GENERATION X WORKERSThere are likely multiple generations working for your small business. By taking the time to understand their unique needs, you can reduce employee turnover. Structuring your policies and procedures and even your compensation could help you retain all of the generations—especially Generation X.

Who are Generation X Workers?

Generation X employees were born between 1965 and 1980, and total about 45 million people in the U.S. Your Generation X workers will be responsible for managing your staff after the Baby Boomers have retired.

Leverage Their Strengths

Generation X was raised on computers, so they prefer virtual work environments. They generally don’t like working extra hours, but they will do what is required of them during regular working hours and always strive to meet their deadlines.

Formalities and rules don’t apply much with Generation X workers—in fact, if you have too many rules you may find your Generation X employees unsatisfied with their jobs. If the rules you have in place make it difficult for Generation X workers to complete their tasks by their assigned deadline, they may start looking for new employment.

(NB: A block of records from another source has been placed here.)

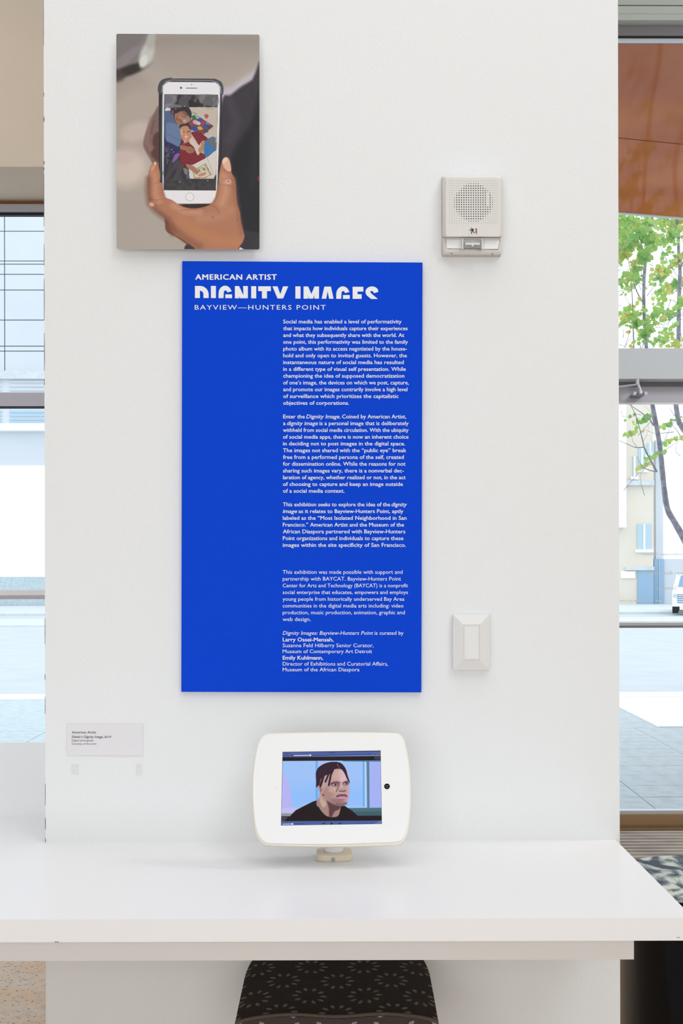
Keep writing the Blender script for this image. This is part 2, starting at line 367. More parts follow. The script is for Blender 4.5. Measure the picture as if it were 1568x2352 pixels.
for (xa, ya, xb, yb) in ((163, 1754, 182, 1780), (311, 1754, 327, 1783)):      # what old tape left on the paint
    a, b2 = P(xa, ya, 0), P(xb, yb, 0)
    MB().prism([(a.x + .001, -.0004, a.z), (b2.x, -.0004, a.z - .001), (b2.x - .001, -.0004, b2.z), (a.x, -.0004, b2.z + .002)][::-1], (0, .0003, 0)).build('tape_residue', 'residue', col)

# ------------------------------------------------------------------ window side (8.1 m from the camera)
def ZW(py, Y=YW): return P(1490, py, Y).z
def ZL(py, Y=YW): return P(52, py, Y).z
xr0, xl1 = 1.55, -1.75
# left: beige soffit box, brown strip, head, transom, rail
zf, zb = ZL(383, 4.68), ZL(465)
struct('wall_header', MB().prism([(XL, 4.68, zf), (XL, YW + .2, zf), (XL, YW + .2, ZC), (XL, 4.68, ZC)][::1], (xl1 + .9 - XL, 0, 0)), 'beige', 'beige plaster bulkhead above the left window', 'bulkhead')
w1 = setting('window_1', 'tall street window left of the column', 'window', (-3.4, YW, 0))
B(XL, xl1, YW - .02, YW + .012, ZL(475), zf + .001).build('wood_strip', 'wood', w1)
B(XL, xl1, YW - .06, YW + .012, ZL(491), ZL(475)).build('window_head', 'lilac', w1)
B(XL, xl1, YW - .03, YW + .012, ZL(497), ZL(491)).build('gasket', 'dark', w1)
tr = B(XL, xl1, YW - .07, YW + .012, ZL(926), ZL(905)).build('transom', 'lilac', w1)
B(XL, xl1, YW - .09, YW + .012, ZL(936), ZL(926)).build('transom_lip', 'lilac', tr)
B(XL, xl1, YW - .05, YW + .012, ZL(938.5), ZL(936)).build('gasket', 'dark', tr)
B(XL, xl1, YW - .02, YW + .012, ZL(1367), ZL(1355)).build('rail_top', 'curb', w1)
B(XL, xl1, YW - .05, YW + .012, ZL(1376), ZL(1367)).build('rail', 'lilac', w1)
B(XL, xl1, YW - .05, YW + .012, 0, .11).build('base_plate', 'bronze', w1)
B(XL, xl1, YW - .002, YW + .006, ZL(905), ZL(497)).build('upper_pane', 'glass', w1)
B(XL, xl1, YW - .002, YW + .006, .11, ZL(938.5)).build('lower_pane', 'glass', w1)
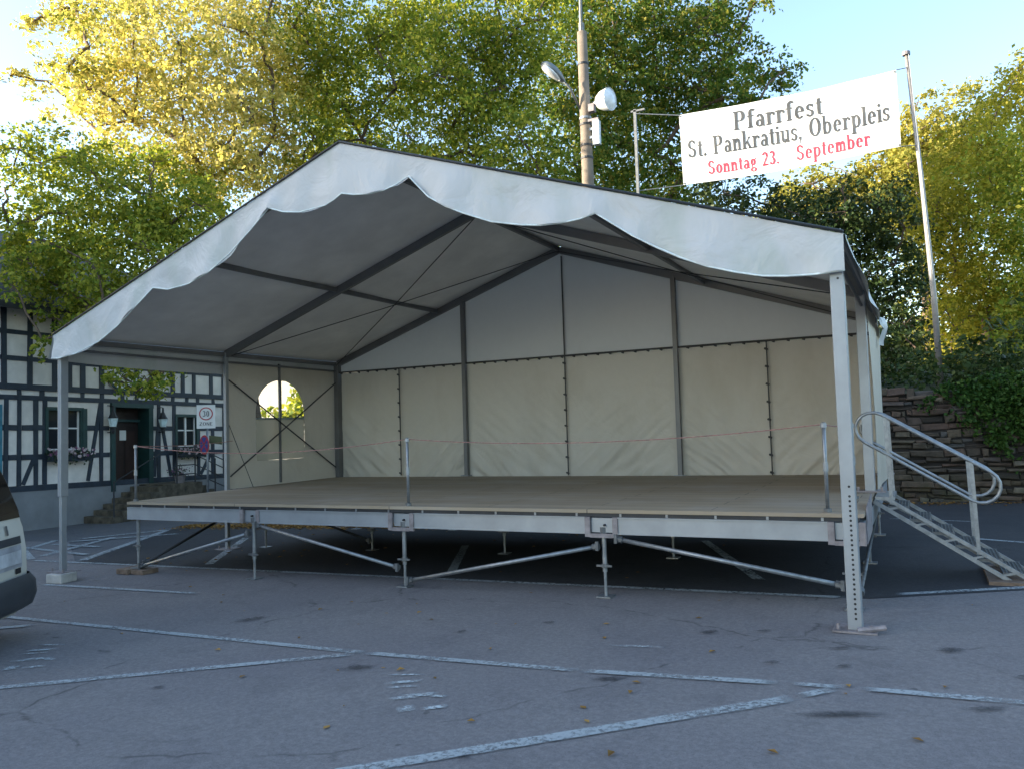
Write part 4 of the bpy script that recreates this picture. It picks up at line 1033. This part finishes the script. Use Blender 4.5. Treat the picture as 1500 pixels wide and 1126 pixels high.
# bumper wraps round the corners
mb=MB(); sec=[(.24,-.04),(.28,.03),(.38,.065),(.50,.055),(.57,.005)]
path=[(-.42,HW)]+[(-.22+.22*math.cos(a),HW-.20+.22*math.sin(a)+.01) for a in [rad(90-15*i) for i in range(7)]]
path=path+[(p[0],-p[1]) for p in path[::-1]]
b0=0
for i,(px,py) in enumerate(path):
    p=Vector((px,py)); a=Vector(path[max(i-1,0)]); c_=Vector(path[min(i+1,len(path)-1)]); t=(c_-a).normalized(); nn=Vector((-t.y,t.x))
    if i==0 or i==len(path)-1: nn=Vector((0,1 if py>0 else -1))
    nn=-nn if nn.dot(p-Vector((-.8,0)))<0 else nn
    for z,o in sec: mb.v.append((px+nn.x*o,py+nn.y*o,z))
for i in range(len(path)-1):
    for j in range(4): mb.face((i*5+j,i*5+j+1,(i+1)*5+j+1,(i+1)*5+j))
vb(mb,'rear_bumper',M['vanplastic'],True)
mb=MB(); mb.box((-4.2,-.80,.28),(-4.02,.80,.55)); vb(mb,'front_bumper',M['vanplastic'],False,None,.06)
for s in (1,-1):
    def sw(x0,x1,x0b,x1b,z0,z1,name):
        mb=MB()
        def fn(u,v):
            z=z0+(z1-z0)*v; l=lvl(z); xa=x0+(x0b-x0)*v; xb=x1+(x1b-x1)*v; return (xa+(xb-xa)*u,s*(l[3]+.006),z)
        mb.grid(fn,10,6); return vb(mb,name,M['vanglass'],True)
    sw(-.75,-1.35,-.85,-1.35,1.18,1.62,'side_window'); sw(-1.45,-2.2,-1.45,-2.15,1.18,1.62,'side_window'); sw(-2.3,-3.1,-2.25,-2.6,1.18,1.60,'side_window')
    mb=MB(); mb.box((-3.0,s*(HW+.02) if s>0 else -HW-.20,1.15),(-2.88,s*(HW+.20) if s>0 else -HW-.02,1.32)); vb(mb,'wing_mirror',M['vanplastic'],False,None,.03)
    mb=MB(); mb.grid(lambda u,v:(-3.98+.02*v,s*(.45+.25*u),.68+.16*v),4,3); vb(mb,'headlight',M['headlight'],True)
    for x in (-.82,-3.28):
        zq=Matrix.Rotation(rad(-90*s),3,'X')
        mb=MB(); mb.lathe([(.19,-.08),(.27,-.085),(.305,-.05),(.31,0),(.305,.05),(.27,.085),(.19,.08)],(x,s*(HW-.065),.31),28,zq); w_=vb(mb,'wheel',M['tyre'],True)
        mb=MB(); mb.lathe([(.20,.07),(.18,.04),(.05,.03),(0,.045)],(x,s*(HW-.065),.31),20,zq); vb(mb,'rim',M['galv'],True,w_)
        mb=MB(); mb.lathe([(0,.105),(.35,.105),(.372,.112),(.385,.10)],(x,s*(HW-.10),.33),28,zq); vb(mb,'wheel_arch',M['vanplastic'],True,body)
mb=MB(); mb.box((-3.5,-.6,.18),(-.3,.6,.30)); vb(mb,'underbody',M['black'])
mb=MB()
def ws(u,v):
    z=1.15+.55*v; l=lvl(z); return (l[2]+.10-.012,(-.6+1.2*u)*(1-.12*v),z)
mb.grid(ws,8,6); vb(mb,'windscreen',M['vanglass'],True)

# ------------------------------------------------------------------ far house seen through the tent window
fh=thing('far_house','distant sunlit pale house glimpsed through the arched tent window','house',(-24,36,-.4))
MB().box((-34,33,-1),(-18.5,42,6.2)).build('wall',M['farwall'],fh)
mb=MB(); mb.poly([(-34.5,32.4,6.0),(-18,32.4,6.0),(-18,37.5,10),(-34.5,37.5,10)]); mb.poly([(-34.5,37.5,10),(-18,37.5,10),(-18,42.6,6),(-34.5,42.6,6)]); mb.poly([(-18.5,33,6.2),(-18.5,42,6.2),(-18.5,37.5,9.9)]); mb.build('roof',M['slate'],fh)
for x in (-31,-28,-25,-22):
    MB().box((x,32.95,1.2),(x+1.1,33.0,2.6)).build('window',M['glass'],fh)

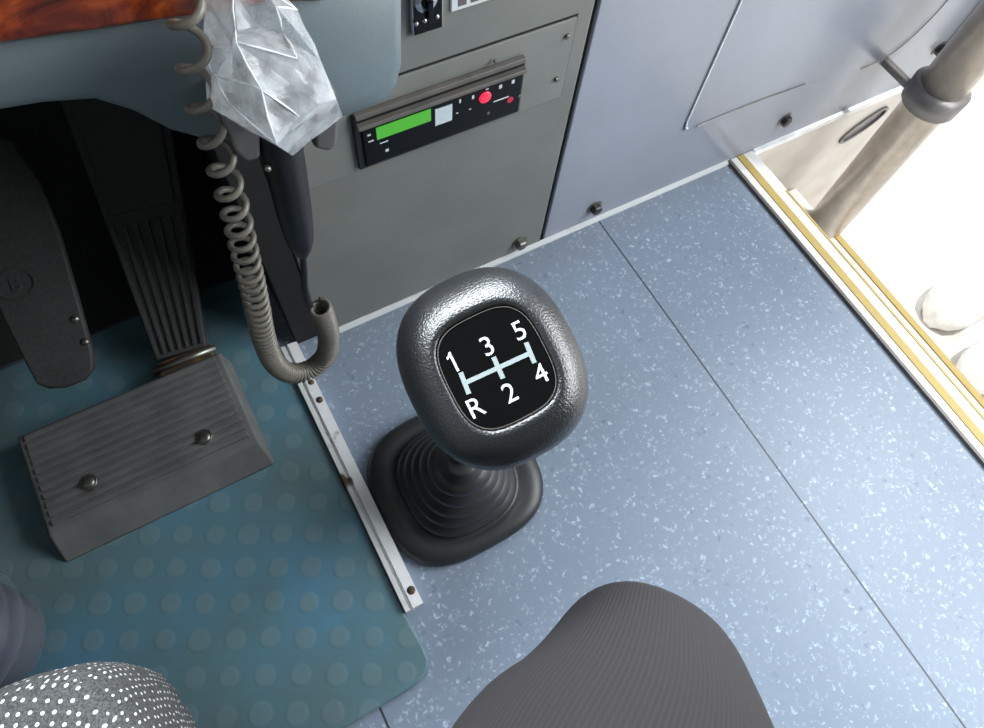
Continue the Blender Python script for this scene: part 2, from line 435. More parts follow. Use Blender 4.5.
# pale rounded pillar at the end of the bulkhead
bm = BM(); tube(bm, [(1.098, 0.398, 0.066), (1.098, 0.398, 1.0)], 0.018, 24)
obj('pillar', bm, m_bead, wf, smooth=True)
# stepwell side wall below floor level
sw = obj('wall_stepwell', box(BM(), 0.70, 1.20, YW + 0.004, 0.47, -0.42, 0.0), m_beige, kind='structure')
c0, c1 = at(840, 143, 1, YW), at(889, 109, 1, YW)
cc = (c0 + c1) / 2; hl = (c1 - c0).length / 2
mtx = axes((cc.x, YW + 0.004, cc.z), (0, -1, 0), c1 - c0)
o_ = sup(hl, hl*0.45, 2.2, 32); i_ = sup(hl*0.88, hl*0.36, 2.2, 32)
obj('recess_rim', loft(BM(), [[mtx @ Vector((x, y, 0)) for x, y in o_], [mtx @ Vector((x, y, 0.004)) for x, y in o_], [mtx @ Vector((x, y, 0.004)) for x, y in i_], [mtx @ Vector((x, y, 0.0005)) for x, y in i_]], False, True), m_collar, sw)
obj('baseboard_front', prism(BM(), [(0.047, YW, 0), (0.047, YW - 0.006, 0), (0.047, YW - 0.0055, 0.002), (0.047, YW - 0.001, 0.005), (0.047, YW, 0.005)], (0.640, 0, 0)), m_caulk, kind='structure')
obj('trim_1', box(BM(), 0.733, 1.10, YW - 0.006, YW, -0.006, 0.004), m_bead, kind='structure')
# doorway threshold: pale nosing with yellow inlay
th = obj('trim_2', box(BM(), 0.685, 0.732, -2.2, YW, -0.03, 0.004), m_nosing, bevel=0.002, kind='structure')
obj('edge_strip', box(BM(), 0.684, 0.6885, -2.2, YW - 0.001, 0.0, 0.0055), m_bezel, th)
obj('yellow_inlay', box(BM(), 0.7005, 0.7125, -2.2, YW - 0.001, 0.0, 0.0052), m_yellow, th, bevel=0.0005)
obj('yellow_inlay', box(BM(), 0.7275, 0.7305, -2.2, 0.325, 0.0, 0.0050), m_yellow, th)
obj('riser', box(BM(), 0.700, 0.706, -2.2, YW, -0.25, -0.03), m_nosing, th)
ls = obj('trim_3', box(BM(), 0.706, 0.945, -2.2, YW, -0.24, -0.2), m_nosing, kind='structure')
obj('yellow_nosing', box(BM(), 0.938, 0.949, -2.2, 0.29, -0.225, -0.197), m_yellow, ls)
obj('riser', box(BM(), 0.90, 0.935, -2.2, YW, -0.42, -0.24), m_nosing, ls)
# worn aluminium angle along the footwell
def strip_bm():
    bm = BM()
    pts = [(-0.004, 0.0), (0.016, 0.0), (0.016, 0.014), (0.0045, 0.016), (0.0035, 0.0125), (0.001, 0.0125), (0.0, 0.016), (-0.004, 0.016)]
    return prism(bm, [(x, 0.068, z) for x, z in pts], (0, 0.34, 0))
st = obj('trim_4', strip_bm(), m_strip, kind='structure')
for y, r in ((0.085, 0.0045), (0.35, 0.0035), (0.325, 0.004)):
    obj('screw', lathe(BM(), [(r, 0.013), (r, 0.0158), (r*0.6, 0.0172), (0.0001, 0.0175)], 12, Matrix.Translation((0.0105, y, 0))), m_rust, st, smooth=True)
obj('trim_5', box(BM(), 0.3615, 0.3665, YW + 0.004, 0.47, 0.0, 1.0), m_dark, kind='structure')

# teal rubber mat of the driver's footwell
bm = BM()
mp = [(-0.74, 0.002), (-0.030, 0.002), (-0.012, 0.006), (-0.004, 0.016), (-0.0025, 0.03), (-0.005, 0.068), (-0.0045, 0.529), (-0.74, 0.529)]
prism(bm, [(x, y, 0.0) for x, y in mp], (0, 0, 0.010))
tag(obj('floor_mat', bm, m_teal, bevel=0.003), 'teal studded rubber floor mat in the driver footwell under the pedals', 'floor mat')

# ================================================================== console
con = thing('console', 'grey console box with access cover beside the driver footwell, under the dash', 'console', (0.2, 0.6, 0))
bm = BM(); box(bm, 0.047, 0.3615, YW, 0.85, 0.001, 0.598)
obj('body', bm, m_console, con, bevel=0.003)
obj('shade_panel', box(BM(), 0.015, 0.0465, YW + 0.002, 0.85, 0.001, 0.40), m_dark, con, bevel=0.002)  # added black panel, shade beside the console put into its colour
ac = obj('access_cover', box(BM(), 0.060, 0.3430, YW - 0.0022, YW + 0.001, 0.2645, 0.3545), m_access, con, bevel=0.0008)
obj('cover_gap', box(BM(), 0.058, 0.3445, YW - 0.0004, YW + 0.001, 0.2640, 0.3565), m_dark, con)
for px, py in ((568, 37), (557, 80)):
    bolt(at(px, py, 1, YW - 0.004) + Vector((0, 0.002, 0)), ac, r=0.0026, washer=False, mat=m_screw)
bolt(at(521, 244, 1, YW - 0.004) + Vector((0, 0.004, 0)), con, r=0.0085, mat=m_screw)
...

But Generation X workers are very good multitaskers. They prefer a work environment that fosters growth and learning, and they thrive on change. Traditions typically don’t go over well with Generation X employees, and they are always looking for faster, better ways to complete tasks.

How to Reward Generation X Employees

The rewards your average Generation X employee wants are much different than Baby Boomers or even Millennials. They prefer salary increases as opposed to stock options or the idea that they could be promoted in the future.

Generation X employees also respect their independence and work-life, meaning they don’t like to blend the two together. They need time off to spend with loved ones and enjoy non-work interests, which they view as a reward.

A Few Things You Can Do to Please Generation X Workers

  • Give them variety: Generation X employees get bored quickly, so you can help change it up by offering flexible schedules, less corporate-like structures, and even an opportunity to collaborate with management staff.
  • Collaborative work: The average Generation X worker appreciates collaboration and thrives in groups. They are natural relationship-builders, and they would prefer to have a say in new policies and procedures before they’re implemented.
  • Communication: As long as you remain open with your Generation X staff, they will be happy. Transparency is key for Generation X workers. If they feel like they’re being left out or they don’t know what is going on with the company, they are more likely to move on to another job.

Generation X workers are going to take over management positions in your small business very soon (if they haven’t already). Therefore, you want to make adjustments so that they’re happy and willing to stay with your business as management roles open up.